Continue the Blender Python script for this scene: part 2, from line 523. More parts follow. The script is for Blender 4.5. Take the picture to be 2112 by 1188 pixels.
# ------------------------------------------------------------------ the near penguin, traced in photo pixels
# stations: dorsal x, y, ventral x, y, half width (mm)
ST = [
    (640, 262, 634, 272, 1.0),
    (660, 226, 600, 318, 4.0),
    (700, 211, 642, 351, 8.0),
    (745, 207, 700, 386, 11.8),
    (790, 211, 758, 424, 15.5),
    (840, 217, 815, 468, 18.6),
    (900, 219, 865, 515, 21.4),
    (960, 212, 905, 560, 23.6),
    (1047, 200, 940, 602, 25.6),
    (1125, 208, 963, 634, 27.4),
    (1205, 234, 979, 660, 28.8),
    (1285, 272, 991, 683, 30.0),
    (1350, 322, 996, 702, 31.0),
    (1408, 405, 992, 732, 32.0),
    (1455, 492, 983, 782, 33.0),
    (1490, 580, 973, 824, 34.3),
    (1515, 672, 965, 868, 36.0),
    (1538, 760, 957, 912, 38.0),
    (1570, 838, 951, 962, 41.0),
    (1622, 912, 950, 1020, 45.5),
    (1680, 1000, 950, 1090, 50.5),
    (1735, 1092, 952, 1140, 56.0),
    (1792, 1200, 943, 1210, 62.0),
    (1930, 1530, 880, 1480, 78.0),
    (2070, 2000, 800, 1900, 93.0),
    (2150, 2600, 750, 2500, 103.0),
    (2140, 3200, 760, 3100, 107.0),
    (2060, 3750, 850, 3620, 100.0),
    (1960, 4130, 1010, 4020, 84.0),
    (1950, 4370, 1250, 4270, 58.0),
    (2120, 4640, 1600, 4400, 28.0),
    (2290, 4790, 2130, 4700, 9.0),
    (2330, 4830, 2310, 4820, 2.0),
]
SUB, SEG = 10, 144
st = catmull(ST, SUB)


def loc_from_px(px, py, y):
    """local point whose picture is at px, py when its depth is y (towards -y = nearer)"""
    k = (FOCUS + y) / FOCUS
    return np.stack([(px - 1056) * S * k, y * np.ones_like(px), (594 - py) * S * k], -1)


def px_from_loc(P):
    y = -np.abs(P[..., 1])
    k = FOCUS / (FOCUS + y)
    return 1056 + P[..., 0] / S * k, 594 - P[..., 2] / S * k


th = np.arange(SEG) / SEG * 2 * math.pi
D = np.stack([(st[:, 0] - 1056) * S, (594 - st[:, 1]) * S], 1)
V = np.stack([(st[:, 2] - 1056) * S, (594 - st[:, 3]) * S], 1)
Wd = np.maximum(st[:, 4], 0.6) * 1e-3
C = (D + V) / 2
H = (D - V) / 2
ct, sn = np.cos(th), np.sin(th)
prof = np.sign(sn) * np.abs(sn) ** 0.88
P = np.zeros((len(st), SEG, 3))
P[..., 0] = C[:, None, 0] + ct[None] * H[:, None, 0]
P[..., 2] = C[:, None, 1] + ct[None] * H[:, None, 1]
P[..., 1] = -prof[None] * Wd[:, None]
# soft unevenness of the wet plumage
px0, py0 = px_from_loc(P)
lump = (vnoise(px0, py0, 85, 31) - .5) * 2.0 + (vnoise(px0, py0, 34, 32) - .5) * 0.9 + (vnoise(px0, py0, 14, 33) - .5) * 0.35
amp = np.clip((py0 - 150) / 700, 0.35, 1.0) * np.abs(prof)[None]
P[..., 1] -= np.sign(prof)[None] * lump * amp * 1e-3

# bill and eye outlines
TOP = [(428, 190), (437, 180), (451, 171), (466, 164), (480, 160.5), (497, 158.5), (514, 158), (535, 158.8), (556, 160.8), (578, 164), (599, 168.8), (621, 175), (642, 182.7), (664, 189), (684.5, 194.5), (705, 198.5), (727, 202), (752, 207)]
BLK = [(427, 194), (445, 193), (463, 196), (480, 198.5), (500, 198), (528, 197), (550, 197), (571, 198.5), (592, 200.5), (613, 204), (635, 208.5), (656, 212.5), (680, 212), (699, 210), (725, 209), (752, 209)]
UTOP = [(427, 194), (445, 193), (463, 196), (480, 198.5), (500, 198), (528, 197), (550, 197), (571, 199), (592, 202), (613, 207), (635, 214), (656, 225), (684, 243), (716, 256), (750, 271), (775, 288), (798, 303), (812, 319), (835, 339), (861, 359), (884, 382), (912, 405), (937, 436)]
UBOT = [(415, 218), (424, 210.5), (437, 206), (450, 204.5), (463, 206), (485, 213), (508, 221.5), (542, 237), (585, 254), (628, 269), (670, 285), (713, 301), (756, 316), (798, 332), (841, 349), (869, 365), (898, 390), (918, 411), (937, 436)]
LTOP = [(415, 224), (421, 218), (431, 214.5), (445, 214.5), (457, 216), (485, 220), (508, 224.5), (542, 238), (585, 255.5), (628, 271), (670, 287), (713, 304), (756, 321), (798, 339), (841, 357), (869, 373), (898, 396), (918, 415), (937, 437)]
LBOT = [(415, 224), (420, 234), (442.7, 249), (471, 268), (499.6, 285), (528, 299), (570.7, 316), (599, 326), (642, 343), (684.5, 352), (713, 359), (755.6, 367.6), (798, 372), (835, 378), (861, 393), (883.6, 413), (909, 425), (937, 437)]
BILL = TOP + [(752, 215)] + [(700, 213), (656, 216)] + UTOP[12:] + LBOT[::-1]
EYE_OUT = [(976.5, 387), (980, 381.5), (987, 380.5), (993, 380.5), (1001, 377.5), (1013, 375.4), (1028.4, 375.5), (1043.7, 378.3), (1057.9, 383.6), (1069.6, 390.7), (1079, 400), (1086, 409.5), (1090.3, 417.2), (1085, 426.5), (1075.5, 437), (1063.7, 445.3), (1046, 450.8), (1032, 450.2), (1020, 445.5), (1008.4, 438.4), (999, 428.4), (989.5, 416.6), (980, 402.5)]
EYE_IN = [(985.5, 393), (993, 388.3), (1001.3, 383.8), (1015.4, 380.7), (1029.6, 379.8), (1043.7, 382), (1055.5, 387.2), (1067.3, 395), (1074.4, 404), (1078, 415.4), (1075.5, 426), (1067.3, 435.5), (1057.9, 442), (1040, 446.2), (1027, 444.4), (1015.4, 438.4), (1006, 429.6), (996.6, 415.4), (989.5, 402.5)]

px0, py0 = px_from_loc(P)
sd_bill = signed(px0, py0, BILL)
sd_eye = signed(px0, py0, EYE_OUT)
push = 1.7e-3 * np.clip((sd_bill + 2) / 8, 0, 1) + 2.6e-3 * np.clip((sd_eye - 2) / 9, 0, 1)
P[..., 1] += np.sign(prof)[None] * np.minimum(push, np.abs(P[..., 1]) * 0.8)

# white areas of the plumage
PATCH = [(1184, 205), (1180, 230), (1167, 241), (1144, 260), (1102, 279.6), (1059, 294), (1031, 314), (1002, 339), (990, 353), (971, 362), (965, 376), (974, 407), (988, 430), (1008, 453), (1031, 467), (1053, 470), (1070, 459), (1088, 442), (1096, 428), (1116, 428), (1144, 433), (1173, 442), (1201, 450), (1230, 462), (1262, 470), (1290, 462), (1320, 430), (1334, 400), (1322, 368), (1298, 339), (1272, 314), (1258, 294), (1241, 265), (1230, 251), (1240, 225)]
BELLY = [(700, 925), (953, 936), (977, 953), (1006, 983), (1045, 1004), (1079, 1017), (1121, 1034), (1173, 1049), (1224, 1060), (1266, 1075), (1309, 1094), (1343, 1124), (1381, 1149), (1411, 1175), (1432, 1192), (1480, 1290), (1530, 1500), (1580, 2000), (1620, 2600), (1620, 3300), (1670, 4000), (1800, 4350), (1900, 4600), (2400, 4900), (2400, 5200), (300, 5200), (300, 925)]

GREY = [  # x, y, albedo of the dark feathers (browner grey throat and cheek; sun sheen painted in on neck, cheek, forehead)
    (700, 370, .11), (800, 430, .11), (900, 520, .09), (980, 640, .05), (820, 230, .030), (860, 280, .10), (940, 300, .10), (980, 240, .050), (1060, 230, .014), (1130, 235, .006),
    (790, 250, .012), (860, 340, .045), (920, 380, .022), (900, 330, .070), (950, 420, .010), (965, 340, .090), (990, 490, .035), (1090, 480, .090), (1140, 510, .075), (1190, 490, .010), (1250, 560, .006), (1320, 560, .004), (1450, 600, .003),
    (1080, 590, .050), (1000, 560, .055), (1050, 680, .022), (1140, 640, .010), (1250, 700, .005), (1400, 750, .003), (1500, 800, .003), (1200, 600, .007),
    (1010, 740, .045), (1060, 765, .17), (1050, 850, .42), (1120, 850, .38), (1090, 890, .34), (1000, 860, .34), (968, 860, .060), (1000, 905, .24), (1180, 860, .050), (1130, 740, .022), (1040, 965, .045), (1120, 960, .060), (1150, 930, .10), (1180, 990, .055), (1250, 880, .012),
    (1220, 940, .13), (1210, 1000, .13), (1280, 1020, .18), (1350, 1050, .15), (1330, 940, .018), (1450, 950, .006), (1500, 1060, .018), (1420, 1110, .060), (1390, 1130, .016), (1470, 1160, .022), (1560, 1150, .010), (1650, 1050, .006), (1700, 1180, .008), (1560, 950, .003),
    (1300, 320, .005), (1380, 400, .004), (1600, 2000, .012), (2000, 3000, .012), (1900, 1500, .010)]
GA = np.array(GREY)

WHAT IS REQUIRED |
In the material above, find each line that contains the word "picture", and select it.

WRITTEN ANSWER |
Continue the Blender Python script for this scene: part 2, from line 523. More parts follow. The script is for Blender 4.5. Take the picture to be 2112 by 1188 pixels.
    """local point whose picture is at px, py when its depth is y (towards -y = nearer)"""